Pastor's Blog

July Newsletter Article

I once heard and Presbytery Executive talk about smaller, family, size churches and how they work. Such churches often see themselves as seedbeds, training grounds for new minister fresh out of seminary. They consider it God's Call to "break young minister in right" and then let them move on.

The executive talked about one particular church. She found that the Session had a time proven formula for knowing then it was time for the minister to leave. They said they usually knew a young minister's departure was imminent about the time he or she removed the American flag from the sanctuary. Each had their own method of removing it and the congregation had seen every possibility in the book. Some ministers tried to make it disappear quietly, hoping no one would notice. Others processed it out on the 4th of July and the next Sunday didn't put it back. Some presented grand theological arguments in Session about the separation of church and state and how Christians shouldn't worship nationhood in God's house. However they attempted to make the flag disappear from the sanctuary, the Session knew that it was about that time the minister would sing a swan song.

Let's face it. For most of us the flag is sacred. As uncomfortable as it makes some folks, most folks have no problem with the flag properly placed in the sanctuary. We have no problem singing "God Bless America" or "The Battle Hymn of the Republic." We have no problem with the notion that God has had a hand in the creation of our nation. I heard the story about a history teacher who questioned his class, "A distinguished foreigner was a big help to the American colonists during he Revolutionary War. Can anyone give me his name?" One student raised her hand and shouted out, "It was God.

You can criticize just about anything you want about our country, but if you attack the flag you touch a hot button. It's a symbol that's incredibly important to us.

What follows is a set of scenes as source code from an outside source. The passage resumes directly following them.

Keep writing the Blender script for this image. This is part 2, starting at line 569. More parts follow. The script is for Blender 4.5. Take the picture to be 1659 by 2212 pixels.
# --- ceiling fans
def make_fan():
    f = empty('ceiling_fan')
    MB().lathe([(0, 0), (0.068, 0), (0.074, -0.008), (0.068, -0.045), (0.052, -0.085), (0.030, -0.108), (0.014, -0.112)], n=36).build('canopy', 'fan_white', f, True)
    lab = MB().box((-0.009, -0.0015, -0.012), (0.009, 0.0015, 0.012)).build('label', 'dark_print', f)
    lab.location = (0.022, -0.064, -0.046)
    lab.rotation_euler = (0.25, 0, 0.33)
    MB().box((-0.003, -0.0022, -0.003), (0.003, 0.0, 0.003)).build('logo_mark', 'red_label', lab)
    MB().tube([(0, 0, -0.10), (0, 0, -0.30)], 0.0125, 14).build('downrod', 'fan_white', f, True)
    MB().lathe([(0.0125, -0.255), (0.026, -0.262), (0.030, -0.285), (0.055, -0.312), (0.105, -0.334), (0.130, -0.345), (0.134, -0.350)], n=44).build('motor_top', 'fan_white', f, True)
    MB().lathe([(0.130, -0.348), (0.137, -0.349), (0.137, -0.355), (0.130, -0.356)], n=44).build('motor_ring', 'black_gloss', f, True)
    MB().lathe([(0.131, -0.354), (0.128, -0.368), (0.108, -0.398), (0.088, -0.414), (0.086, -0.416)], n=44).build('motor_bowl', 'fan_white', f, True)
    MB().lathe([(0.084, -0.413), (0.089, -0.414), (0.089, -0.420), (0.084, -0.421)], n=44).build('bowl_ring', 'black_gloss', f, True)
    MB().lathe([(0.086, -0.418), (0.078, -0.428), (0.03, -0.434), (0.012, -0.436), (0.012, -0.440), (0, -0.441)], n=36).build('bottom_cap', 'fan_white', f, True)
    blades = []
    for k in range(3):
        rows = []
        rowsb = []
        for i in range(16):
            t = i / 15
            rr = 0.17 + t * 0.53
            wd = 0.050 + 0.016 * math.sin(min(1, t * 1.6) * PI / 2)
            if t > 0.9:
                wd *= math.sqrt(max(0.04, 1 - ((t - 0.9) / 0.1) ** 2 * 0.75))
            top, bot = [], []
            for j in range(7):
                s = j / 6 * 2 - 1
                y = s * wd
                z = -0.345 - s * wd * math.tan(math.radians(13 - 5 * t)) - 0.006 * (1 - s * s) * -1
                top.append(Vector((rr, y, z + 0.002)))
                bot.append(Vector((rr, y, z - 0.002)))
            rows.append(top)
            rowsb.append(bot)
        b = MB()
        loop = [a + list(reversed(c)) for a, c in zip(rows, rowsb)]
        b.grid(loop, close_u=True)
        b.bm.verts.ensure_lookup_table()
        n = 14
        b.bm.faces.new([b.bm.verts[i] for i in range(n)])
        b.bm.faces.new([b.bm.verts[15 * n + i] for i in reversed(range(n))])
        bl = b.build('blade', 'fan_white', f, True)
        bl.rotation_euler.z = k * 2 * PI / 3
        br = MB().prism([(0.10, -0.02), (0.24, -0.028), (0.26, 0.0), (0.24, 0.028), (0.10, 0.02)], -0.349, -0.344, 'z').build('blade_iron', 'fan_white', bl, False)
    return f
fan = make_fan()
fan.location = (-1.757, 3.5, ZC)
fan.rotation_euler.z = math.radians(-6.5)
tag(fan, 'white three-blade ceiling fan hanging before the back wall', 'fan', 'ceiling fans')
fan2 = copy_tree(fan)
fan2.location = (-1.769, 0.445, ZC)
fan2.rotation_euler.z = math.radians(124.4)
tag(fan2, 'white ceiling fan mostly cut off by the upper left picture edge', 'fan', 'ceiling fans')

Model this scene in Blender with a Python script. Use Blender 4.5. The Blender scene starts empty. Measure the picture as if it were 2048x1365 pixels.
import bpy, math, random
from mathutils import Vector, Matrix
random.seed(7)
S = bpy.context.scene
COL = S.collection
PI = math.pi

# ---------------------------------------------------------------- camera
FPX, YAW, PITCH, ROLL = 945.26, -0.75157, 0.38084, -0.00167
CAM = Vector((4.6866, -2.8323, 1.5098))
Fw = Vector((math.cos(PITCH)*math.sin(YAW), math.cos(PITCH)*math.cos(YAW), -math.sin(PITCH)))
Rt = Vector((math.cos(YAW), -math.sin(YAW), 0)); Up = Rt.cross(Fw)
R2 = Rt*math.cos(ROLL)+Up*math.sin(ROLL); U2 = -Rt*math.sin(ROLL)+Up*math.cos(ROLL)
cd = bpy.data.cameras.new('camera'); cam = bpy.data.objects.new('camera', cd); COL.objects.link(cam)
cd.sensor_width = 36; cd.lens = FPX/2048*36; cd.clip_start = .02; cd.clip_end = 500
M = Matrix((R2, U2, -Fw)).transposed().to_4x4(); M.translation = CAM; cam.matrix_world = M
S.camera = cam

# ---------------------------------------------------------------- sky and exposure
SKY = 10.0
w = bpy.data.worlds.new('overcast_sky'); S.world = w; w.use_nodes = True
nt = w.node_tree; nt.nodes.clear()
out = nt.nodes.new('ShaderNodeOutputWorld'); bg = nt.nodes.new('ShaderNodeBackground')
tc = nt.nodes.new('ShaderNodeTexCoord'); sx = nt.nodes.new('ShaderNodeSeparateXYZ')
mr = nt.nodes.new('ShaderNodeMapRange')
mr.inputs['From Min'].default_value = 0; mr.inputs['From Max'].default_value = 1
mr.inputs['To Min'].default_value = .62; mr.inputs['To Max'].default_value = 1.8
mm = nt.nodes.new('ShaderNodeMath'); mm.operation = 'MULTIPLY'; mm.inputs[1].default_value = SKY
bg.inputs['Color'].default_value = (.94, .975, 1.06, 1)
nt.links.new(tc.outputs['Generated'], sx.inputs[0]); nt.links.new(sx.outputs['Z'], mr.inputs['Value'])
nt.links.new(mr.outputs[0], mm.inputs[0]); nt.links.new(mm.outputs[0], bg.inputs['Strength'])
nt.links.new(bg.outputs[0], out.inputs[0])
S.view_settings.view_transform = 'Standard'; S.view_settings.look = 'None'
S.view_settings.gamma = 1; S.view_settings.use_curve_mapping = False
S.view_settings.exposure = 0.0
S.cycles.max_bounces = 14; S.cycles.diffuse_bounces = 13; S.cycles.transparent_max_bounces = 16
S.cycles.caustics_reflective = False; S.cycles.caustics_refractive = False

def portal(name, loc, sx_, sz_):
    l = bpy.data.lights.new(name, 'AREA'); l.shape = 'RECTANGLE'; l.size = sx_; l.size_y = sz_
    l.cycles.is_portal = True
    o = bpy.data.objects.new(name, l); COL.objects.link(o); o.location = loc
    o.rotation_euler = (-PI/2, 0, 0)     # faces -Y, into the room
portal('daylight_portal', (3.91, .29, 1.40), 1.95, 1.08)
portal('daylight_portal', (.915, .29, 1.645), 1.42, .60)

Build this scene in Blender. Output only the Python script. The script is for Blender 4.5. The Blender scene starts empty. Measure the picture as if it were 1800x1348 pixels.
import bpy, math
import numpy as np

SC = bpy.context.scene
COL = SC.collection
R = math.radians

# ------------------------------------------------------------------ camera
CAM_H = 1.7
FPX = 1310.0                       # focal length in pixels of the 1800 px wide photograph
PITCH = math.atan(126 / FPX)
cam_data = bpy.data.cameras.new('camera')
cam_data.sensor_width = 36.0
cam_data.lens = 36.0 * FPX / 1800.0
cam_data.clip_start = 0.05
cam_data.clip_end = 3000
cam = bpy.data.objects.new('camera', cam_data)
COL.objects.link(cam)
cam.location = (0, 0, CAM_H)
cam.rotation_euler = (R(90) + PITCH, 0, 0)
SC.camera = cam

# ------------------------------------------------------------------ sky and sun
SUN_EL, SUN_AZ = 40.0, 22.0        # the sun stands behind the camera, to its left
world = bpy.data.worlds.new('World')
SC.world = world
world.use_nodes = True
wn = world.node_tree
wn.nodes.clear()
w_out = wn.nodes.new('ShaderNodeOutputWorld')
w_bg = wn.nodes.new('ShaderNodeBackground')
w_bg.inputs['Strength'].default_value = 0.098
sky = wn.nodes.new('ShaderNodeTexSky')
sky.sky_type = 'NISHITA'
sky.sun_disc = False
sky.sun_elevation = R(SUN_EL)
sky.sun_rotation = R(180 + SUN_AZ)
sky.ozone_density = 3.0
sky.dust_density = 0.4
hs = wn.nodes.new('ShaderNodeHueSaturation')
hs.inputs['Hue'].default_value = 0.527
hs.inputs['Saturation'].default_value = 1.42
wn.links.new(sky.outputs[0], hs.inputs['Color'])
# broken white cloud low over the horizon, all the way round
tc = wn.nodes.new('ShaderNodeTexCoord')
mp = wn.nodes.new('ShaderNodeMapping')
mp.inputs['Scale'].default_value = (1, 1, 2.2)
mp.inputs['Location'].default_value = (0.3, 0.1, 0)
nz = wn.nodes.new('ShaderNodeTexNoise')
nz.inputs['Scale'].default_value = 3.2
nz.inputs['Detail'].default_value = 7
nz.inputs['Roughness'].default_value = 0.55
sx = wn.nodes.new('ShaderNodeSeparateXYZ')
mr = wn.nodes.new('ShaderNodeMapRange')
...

It more than represents who we are, it literally has participated in the history of this nation since Betsy Ross stitched together the first red and white bars and a circle of thirteen stars on a dark blue background. Many are stirred when we sing "The Star Spangled Banner." If someone attacks the flag they attack us... Assaulting everything we stand for, and much of what we have believed, since that first 4th of July, in 1776.

I love to learn about American history, especially the Civil War, WW II and the Viet Name war. I have discovered that our nature as a nation is linked to a deep abiding sense of freedom. It's a unique freedom fixed on a belief in God-intended goodness. It's a faithful freedom that claims a responsibility first to a gracious God and secondly to the rest of the world.

Freedom is a confusing subject for most folks to talk about. When we think of freedom, too often we think of the ability to do whatever we want. We think of lack of obligation and responsibility. We believe it means we can say whatever we want, or print whatever we want, and to believe whatever we want without regard for the consequences and how it effects the community we live in. Some think of freedom as living without responsibility to community, to nation, or to God.

This is a lie. This is not freedom. Like it or not, the kind of freedom our founding father's had in mind was a freedom rooted in an ethic fixed in theology.

The truth about freedom is that, as servants of God, we are to live as free persons. Jesus Christ invites us to enjoy the life of freedom. Only in Christ can we be truly free. In the Gospel of John (8:32) Jesus says that when we know Him, we know the truth personified and the truth will make us free. But freedom that comes from Jesus is not to be used as "a pretext for evil"... An excuse for sin. As soon as we use it for that end we lose it. We become entangled in the slavery of sin itself.

This is the crux of freedom. Freedom requires willfulness on our part. Freedom is liberty to choose whom we will serve. As Christians we choose to be servants of Christ first and servants to one another in His name.

That's the truth about freedom. That's why the flag's symbol is so important to us. Freedom is liberty to choose whom you will be a servant to. This is an important insight to consider during this month we celebrate our nation's independence. Freedom is a privilege. A privilege worth fighting for. Many of our nation's men and women have fought for it heroically. It is not the freedom from responsibility to God, to ourselves, to our nation, or to the world. The freedom our flag stands for is the freedom to serve God, to serve community, to serve the least among us, to serve nation, and to serve the world in a way that God wants us to serve.

That is the hard truth about freedom. And without God, without God's creative, awesome power at the center of our understanding of freedom... We can never be truly free.